Turner decided Brown could continue his line of questioning for the record, but the jury could not be present. The witness then testified he and the accuser had sex before, and three weeks after, the alleged incident.

Then, for fewer than 10 minutes, the two sides presented their views on the line of questioning. Lahey characterized it as “very improper,” and said Brown was trying to “back door” a previous judge’s ruling on questions regarding the accuser’s relationships.

Lahey argued Brown violated “rape shield laws,” which protect alleged sexual assault victims from having to testify about their sexual history.

But Brown said the revelation should have been presented to the jury so he could respond to testimony from other witnesses who said the alleged victim was traumatized, including one who said she “looked like she had just gotten hit by a bus.”

“The reason why I developed this line of questioning outside of the jury is the simple fact the prosecution reports for day and a half about the alleged witnesses’ emotional state,” Brown said. “… It just seems like fair information for the jury, because [the alleged victim] was so emotionally traumatized … but when, in fact, three weeks later is having a relation with this gentleman, and what I think is critical is that they’re not dating, not engaged, not romantically involved beyond consensual sex.”

But Turner told Brown “we’re simply going to have to agree to disagree” about whether the questioning violated the previous ruling and shield laws. Turner also asked Brown to warn him if a similar line of questioning would ever been used again.

“Mr. Brown if you get into those areas again, please alert the court before you come within a country mile of waving distance,” Turner said.
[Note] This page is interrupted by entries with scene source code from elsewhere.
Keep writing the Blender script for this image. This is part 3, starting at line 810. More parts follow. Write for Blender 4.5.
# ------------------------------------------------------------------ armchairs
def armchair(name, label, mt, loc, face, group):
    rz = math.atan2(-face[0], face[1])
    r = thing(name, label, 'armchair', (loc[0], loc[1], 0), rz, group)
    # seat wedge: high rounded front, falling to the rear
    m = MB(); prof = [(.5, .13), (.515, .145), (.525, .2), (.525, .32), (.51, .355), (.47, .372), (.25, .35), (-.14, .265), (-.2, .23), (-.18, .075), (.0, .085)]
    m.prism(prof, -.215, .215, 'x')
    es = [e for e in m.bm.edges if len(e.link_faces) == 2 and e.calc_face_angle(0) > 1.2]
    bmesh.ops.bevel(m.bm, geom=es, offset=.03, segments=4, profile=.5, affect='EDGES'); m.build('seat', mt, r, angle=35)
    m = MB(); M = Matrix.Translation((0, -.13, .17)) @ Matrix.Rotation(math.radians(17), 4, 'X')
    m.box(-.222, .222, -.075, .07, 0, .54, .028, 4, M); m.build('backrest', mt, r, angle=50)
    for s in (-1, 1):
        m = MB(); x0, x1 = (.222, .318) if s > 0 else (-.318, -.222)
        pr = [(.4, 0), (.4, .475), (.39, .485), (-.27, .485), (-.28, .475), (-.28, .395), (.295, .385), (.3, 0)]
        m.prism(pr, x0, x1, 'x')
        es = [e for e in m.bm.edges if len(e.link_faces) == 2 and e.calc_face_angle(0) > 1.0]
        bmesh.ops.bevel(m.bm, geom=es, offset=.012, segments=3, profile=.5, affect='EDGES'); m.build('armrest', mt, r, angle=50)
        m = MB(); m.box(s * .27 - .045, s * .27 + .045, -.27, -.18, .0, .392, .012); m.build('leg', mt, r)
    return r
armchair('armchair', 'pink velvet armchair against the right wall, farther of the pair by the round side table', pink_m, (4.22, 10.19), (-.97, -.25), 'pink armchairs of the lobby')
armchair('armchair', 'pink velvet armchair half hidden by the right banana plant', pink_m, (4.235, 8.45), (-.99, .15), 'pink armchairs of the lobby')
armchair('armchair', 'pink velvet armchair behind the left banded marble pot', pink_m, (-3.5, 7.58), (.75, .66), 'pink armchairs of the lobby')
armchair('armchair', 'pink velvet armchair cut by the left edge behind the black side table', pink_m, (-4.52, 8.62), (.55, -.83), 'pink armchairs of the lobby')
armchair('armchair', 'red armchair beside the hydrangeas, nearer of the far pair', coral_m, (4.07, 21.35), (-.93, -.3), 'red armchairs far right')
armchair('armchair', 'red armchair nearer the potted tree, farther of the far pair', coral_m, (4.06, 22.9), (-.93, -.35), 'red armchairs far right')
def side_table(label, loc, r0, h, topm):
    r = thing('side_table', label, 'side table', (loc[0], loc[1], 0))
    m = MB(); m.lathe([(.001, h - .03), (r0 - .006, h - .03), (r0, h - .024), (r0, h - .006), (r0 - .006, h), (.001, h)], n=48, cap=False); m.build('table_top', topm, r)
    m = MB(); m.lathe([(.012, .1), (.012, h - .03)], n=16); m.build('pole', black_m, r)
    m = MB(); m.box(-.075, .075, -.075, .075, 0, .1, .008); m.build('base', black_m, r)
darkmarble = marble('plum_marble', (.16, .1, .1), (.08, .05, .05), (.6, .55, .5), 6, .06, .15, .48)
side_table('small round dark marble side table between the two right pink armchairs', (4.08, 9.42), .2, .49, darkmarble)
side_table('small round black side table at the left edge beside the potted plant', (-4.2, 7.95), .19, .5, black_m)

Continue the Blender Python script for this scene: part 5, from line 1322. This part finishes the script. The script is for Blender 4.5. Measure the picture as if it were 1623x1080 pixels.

One legal expert said the shield laws exist because defense lawyers used to “put the woman on trial.”
“A lot of blame was thrown on the woman based on her dress or behavior, and enough people thought that excused what the man did,” said Michael Fenner, a law professor at Creighton University. “Eventually, we became enlightened enough to see that rape is rape, no matter what she is wearing, how she is behaving, or if she is a virgin or not.”

Both sides presented their final witnesses Thursday; the trial will reconvene at 10 a.m. today, when the attorneys will present their closing arguments before the case is handed to the jury. Pfeifer faces up to 10 years in prison if convicted.